**Set exercise**
Retype the records below from their first line through the line containing "from mathutils import Vector, Matrix, noise", and include nothing else.

Data listing:
- - -

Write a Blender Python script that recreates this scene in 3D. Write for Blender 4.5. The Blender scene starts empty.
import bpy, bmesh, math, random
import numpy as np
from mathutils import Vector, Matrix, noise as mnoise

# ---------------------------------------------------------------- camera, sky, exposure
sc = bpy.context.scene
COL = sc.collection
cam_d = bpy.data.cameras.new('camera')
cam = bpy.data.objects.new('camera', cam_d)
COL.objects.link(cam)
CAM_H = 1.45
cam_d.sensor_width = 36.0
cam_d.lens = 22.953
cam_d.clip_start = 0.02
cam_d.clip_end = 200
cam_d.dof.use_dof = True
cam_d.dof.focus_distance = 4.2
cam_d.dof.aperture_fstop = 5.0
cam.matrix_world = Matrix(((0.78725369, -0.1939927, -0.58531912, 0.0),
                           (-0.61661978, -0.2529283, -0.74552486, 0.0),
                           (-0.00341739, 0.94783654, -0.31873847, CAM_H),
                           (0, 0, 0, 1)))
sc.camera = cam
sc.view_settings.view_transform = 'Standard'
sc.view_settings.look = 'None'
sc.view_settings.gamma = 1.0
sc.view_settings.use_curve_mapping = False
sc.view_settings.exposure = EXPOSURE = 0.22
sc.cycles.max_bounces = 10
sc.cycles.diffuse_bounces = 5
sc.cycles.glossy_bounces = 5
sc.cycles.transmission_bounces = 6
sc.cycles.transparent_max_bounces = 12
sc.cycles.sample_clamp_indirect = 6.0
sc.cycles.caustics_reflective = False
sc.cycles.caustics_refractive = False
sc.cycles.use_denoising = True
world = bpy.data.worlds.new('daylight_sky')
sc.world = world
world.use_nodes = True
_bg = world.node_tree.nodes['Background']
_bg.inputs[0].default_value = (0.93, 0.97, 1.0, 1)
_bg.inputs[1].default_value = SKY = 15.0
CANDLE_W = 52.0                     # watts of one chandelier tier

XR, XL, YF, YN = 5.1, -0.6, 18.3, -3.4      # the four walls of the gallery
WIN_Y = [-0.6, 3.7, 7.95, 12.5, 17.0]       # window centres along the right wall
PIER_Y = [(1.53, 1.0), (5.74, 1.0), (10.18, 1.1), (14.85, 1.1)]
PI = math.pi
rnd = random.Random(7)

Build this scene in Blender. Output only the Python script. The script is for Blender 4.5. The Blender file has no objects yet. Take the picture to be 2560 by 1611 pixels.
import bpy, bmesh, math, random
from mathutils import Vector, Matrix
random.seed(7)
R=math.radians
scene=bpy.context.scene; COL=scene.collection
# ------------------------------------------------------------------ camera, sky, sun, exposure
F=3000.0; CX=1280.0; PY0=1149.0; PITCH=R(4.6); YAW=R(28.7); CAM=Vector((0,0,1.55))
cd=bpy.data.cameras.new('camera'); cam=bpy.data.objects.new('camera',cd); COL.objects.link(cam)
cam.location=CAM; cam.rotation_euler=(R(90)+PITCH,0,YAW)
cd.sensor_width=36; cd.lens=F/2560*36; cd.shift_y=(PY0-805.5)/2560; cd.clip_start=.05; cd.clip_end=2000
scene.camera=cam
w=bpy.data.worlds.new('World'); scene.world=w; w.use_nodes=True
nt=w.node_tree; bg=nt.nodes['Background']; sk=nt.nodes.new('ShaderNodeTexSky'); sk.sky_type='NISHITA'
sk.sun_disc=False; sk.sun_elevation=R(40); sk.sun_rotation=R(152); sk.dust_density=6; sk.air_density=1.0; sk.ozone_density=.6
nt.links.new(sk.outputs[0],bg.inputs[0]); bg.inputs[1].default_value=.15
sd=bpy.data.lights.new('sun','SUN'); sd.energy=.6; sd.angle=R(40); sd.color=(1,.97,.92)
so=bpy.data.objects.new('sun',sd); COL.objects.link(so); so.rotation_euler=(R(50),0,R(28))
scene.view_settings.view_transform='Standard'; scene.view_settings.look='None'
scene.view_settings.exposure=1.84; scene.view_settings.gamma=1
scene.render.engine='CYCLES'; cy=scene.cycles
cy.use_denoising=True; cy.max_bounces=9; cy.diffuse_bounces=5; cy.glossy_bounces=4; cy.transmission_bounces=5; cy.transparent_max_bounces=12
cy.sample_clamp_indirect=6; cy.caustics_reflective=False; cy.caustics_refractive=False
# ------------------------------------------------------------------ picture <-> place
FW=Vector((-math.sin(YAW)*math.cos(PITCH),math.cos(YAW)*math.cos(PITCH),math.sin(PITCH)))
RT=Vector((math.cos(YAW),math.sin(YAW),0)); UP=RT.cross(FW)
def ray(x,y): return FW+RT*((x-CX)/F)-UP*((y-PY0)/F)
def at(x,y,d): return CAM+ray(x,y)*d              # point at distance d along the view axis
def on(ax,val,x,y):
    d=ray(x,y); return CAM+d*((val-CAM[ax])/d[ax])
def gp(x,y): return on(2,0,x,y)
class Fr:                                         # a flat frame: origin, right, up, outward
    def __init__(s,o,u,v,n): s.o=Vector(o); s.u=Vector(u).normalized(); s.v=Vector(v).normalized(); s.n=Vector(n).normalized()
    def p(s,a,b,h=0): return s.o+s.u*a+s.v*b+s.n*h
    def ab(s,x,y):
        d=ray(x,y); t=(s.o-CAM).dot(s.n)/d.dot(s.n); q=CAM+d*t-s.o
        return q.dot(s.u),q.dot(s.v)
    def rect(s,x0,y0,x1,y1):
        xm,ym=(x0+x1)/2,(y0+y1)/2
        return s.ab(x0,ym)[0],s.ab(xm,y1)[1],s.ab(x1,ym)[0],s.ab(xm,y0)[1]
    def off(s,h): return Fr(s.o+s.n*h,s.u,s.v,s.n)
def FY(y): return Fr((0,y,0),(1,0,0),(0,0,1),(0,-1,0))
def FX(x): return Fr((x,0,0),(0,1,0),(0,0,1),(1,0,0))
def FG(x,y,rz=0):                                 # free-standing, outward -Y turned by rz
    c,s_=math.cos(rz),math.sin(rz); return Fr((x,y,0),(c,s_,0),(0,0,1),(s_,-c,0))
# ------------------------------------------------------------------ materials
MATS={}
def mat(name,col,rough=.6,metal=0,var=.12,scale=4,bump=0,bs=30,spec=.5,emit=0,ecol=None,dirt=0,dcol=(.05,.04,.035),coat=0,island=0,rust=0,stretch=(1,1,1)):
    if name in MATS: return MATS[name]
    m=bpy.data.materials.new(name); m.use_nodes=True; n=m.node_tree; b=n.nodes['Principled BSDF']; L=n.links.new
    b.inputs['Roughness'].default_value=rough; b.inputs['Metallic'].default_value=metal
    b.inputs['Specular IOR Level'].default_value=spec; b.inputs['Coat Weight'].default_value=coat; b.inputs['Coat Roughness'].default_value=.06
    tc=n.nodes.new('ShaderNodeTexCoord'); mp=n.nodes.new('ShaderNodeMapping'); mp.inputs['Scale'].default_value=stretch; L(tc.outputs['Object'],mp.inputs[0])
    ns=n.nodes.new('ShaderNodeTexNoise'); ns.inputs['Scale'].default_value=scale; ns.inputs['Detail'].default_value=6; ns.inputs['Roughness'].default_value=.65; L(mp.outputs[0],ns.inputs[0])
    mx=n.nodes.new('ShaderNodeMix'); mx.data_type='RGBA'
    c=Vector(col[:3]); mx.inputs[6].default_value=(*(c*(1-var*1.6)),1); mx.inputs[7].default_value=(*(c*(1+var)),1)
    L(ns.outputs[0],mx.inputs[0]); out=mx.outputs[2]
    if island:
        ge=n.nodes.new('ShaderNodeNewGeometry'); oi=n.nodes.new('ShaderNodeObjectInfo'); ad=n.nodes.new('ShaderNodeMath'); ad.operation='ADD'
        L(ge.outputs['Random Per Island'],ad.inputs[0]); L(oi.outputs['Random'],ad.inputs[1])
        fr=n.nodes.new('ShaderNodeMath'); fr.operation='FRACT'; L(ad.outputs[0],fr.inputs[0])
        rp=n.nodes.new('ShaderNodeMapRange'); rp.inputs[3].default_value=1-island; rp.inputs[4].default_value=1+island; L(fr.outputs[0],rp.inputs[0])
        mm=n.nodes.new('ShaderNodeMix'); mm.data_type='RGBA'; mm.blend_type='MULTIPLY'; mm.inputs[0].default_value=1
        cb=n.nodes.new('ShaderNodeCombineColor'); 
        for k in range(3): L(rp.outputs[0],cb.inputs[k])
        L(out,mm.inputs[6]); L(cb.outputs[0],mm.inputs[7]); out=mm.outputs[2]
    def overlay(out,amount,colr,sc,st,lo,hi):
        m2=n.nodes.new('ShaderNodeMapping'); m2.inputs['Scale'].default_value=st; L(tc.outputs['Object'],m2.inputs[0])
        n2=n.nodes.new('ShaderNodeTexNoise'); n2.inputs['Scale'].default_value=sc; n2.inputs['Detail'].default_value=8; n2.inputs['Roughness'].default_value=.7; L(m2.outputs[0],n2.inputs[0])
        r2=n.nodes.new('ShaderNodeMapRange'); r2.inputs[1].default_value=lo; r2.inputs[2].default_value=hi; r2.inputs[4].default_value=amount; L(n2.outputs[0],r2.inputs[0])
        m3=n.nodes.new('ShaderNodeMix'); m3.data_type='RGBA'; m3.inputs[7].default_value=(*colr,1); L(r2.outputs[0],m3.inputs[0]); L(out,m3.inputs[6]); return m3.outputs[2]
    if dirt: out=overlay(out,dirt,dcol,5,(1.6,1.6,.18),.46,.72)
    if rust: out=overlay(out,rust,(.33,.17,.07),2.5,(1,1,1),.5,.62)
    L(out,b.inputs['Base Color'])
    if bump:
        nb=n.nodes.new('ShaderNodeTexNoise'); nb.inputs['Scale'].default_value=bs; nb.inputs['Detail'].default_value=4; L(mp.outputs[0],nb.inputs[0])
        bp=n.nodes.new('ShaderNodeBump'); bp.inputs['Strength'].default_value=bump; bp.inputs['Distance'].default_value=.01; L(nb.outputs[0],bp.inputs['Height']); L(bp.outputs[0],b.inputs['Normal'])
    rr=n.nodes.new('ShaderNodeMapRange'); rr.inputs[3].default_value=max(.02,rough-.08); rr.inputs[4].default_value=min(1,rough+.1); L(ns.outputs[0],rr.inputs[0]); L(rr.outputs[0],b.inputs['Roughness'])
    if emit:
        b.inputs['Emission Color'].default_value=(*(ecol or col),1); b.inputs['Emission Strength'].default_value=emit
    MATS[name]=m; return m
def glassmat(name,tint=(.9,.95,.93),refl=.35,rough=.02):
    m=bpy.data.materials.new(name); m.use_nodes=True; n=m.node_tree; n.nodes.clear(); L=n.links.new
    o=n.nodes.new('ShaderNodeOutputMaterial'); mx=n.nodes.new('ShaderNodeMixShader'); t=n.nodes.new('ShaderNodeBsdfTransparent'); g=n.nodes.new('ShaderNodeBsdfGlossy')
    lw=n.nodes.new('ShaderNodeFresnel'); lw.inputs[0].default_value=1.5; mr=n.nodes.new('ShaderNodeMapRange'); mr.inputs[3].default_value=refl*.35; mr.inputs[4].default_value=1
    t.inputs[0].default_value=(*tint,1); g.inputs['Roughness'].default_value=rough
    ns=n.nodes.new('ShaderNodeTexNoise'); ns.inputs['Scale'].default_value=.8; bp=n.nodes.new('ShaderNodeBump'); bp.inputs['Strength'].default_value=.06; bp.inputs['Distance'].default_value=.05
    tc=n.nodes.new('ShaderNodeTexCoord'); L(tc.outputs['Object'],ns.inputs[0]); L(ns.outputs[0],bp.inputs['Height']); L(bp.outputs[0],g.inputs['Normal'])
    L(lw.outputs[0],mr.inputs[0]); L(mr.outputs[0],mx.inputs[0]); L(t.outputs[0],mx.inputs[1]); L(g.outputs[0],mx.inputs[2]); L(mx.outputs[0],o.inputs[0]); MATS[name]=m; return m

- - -

**Exercise result**
Write a Blender Python script that recreates this scene in 3D. Write for Blender 4.5. The Blender scene starts empty.
import bpy, bmesh, math, random
import numpy as np
from mathutils import Vector, Matrix, noise as mnoise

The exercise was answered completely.